Construir casas pequeñísimas: ¿cómo no se me había ocurrido que era ésta una manera bastante práctica de esterilizar –cuando menos en México– a las parejas pobres? «Nació Barbarita Arnáiz en la calle de Postas, esquina al callejón de San Cristóbal, en uno de aquellos oprimidos edificios que parecen estuches o casas de muñecas. Los techos se cogían con la mano; las escaleras había que subirlas con el credo en la boca, y las habitaciones parecían destinadas a la premeditación de algún crimen. Había moradas de éstas a las cuales se entraba por la cocina. Otros tenían los pisos en declive, y en todas ellas oíase hasta el respirar de los vecinos». He aquí la descripción que don Benito Pérez Galdós (1843-1920) hizo de ciertas casas madrileñas de mediados del siglo antepasado, y que debieron ser palacios comparadas con las que el gobierno mexicano permite hoy en día construir para el ciudadano de a pie. Ahora bien, los que edifican estas pajareras –hablo sobre todo de los arquitectos e ingenieros, que sacan de este negocio dinero a paletadas–, ¿aceptarían vivir en ellas? Y, sobre todo, ¿se darán cuenta del daño que hacen con eso a la sociedad? Porque no hay que olvidarlo: la calle se vuelve peligrosa sólo hasta que la casa se ha vuelto insoportable.

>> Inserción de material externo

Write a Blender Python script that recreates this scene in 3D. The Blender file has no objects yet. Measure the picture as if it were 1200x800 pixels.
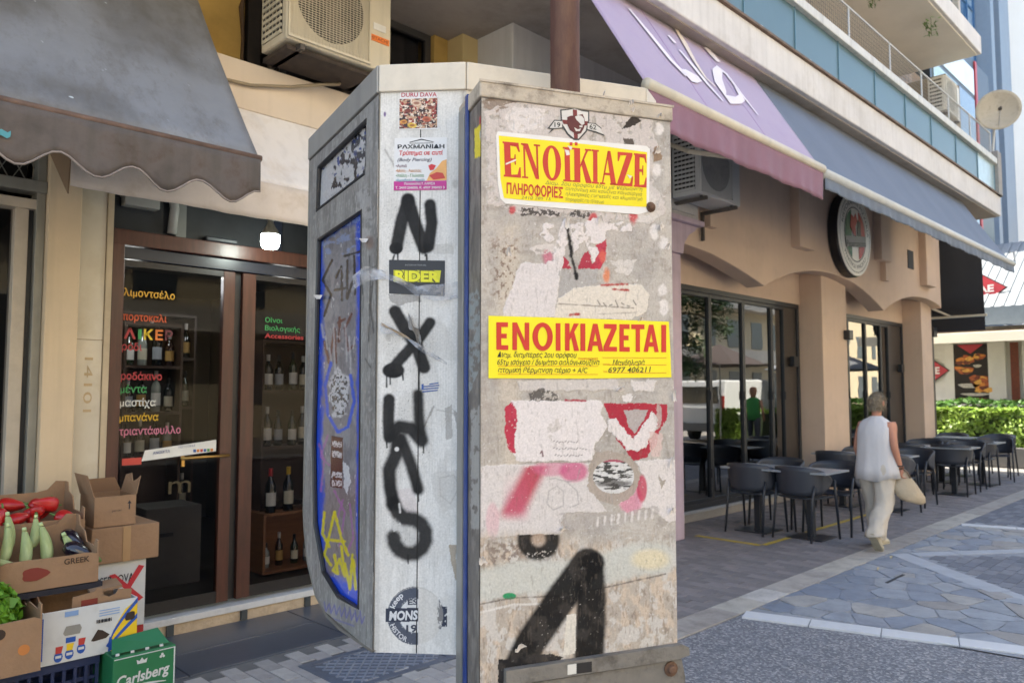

Termino con unas palabras de Léon Bloy (1846-1917), ese místico del dolor que nunca pudo tener una casa propia y siempre lloró por ella: «El grado último de la miseria es, seguramente, no tener eso que puede llamarse un domicilio. Cuando el peso del día ha sido aplastante, cuando el espíritu y los miembros no pueden más, ¡qué alivio retirarse a cualquier sitio donde se está verdaderamente en casa, verdaderamente solo, verdaderamente separado, donde poder quitarse la máscara exigida por la indiferencia universal, y cerrar su puerta, y tomar su dolor de la mano, y estrujarle mucho tiempo sobre el pecho, al amparo de las dulces murallas que ocultan las lágrimas!».